Diversos materiais que estavam em poder dos manifestantes foram apreendidos, entre eles, latas de aerosol (que podem ser usadas como lança chamas), facas, estiletes, tesouras, correntes, garrafas de álcool, um tambor, um megafone (usado para incitar a violência), latas de spray, alicates, toucas ninja e até uma machadinha.
Apesar dos quatro protestos violentos, do caos no trânsito, das inúmeras depredações e do medo da população, o Governo do Estado e a Prefeitura da cidade de São Paulo ainda estão irredutíveis com a possibilidade de revogação ou suspensão do aumento das tarifas do transporte público.
Em entrevista coletiva, nesta quinta-feira (13), o prefeito Fernando Haddad reiterou que o reajuste da tarifa de ônibus de São Paulo não será revisto.
— Vou repetir para deixar claro: não pretendo, porque o esforço que foi feito ao longo do ano para que o reajuste da tarifa fosse muito abaixo da inflação foi enorme. E ele (aumento) vai significar investir mais de R$ 600 milhões em subsídios.
O governador Geraldo Alckmin disse que "o movimento é politico, pequeno, mas muito violento". Ele também não cogita a redução de tarifas.
Como Governo e prefeitura ainda não pretendem reduzir o valor das tarifas, o Movimento Passe Livre, por meio de uma rede social, já marcou o quinto protesto para a próxima segunda-feira (17), no largo da Batata, região de Pinheiros, zona oeste da capital.
Movimento Passe Livre
Os quatro protestos que pararam São Paulo, nos últimos dias, são organizados pelo Movimento Passe Livre. O MPL tem como principal bandeira a mudança do sistema de transporte das cidades da iniciativa privada para um modelo público, "garantindo o acesso universal através do passe livre para todas as camadas da população". O movimento calcula que 37 milhões de brasileiros deixam de se utilizar do transporte público por não poder arcar com o custo das passagens.
Na prática, o MPL quer que o transporte público seja gratuito.

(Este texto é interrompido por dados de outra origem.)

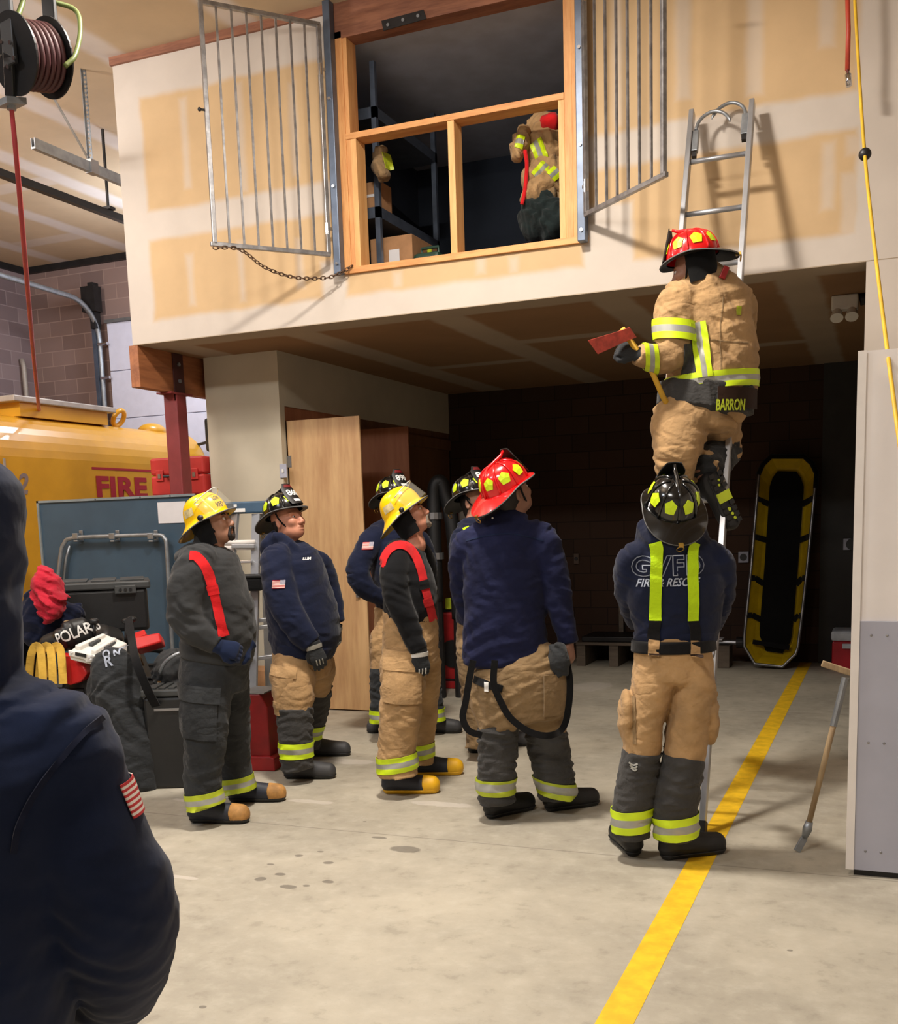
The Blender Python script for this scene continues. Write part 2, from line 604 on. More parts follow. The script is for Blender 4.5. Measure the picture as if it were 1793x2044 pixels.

Portanto, a briga não é somente contra o aumento de R$ 0,20 na tarifa do transporte coletivo em São Paulo — de R$ 3,00 para R$ 3,20. Sua carta de princípios diz que “o MPL deve ter como perspectiva a mobilização dos jovens e trabalhadores pela expropriação do transporte coletivo, retirando-o da iniciativa privada, sem indenização, colocando-o sob o controle dos trabalhadores e da população”.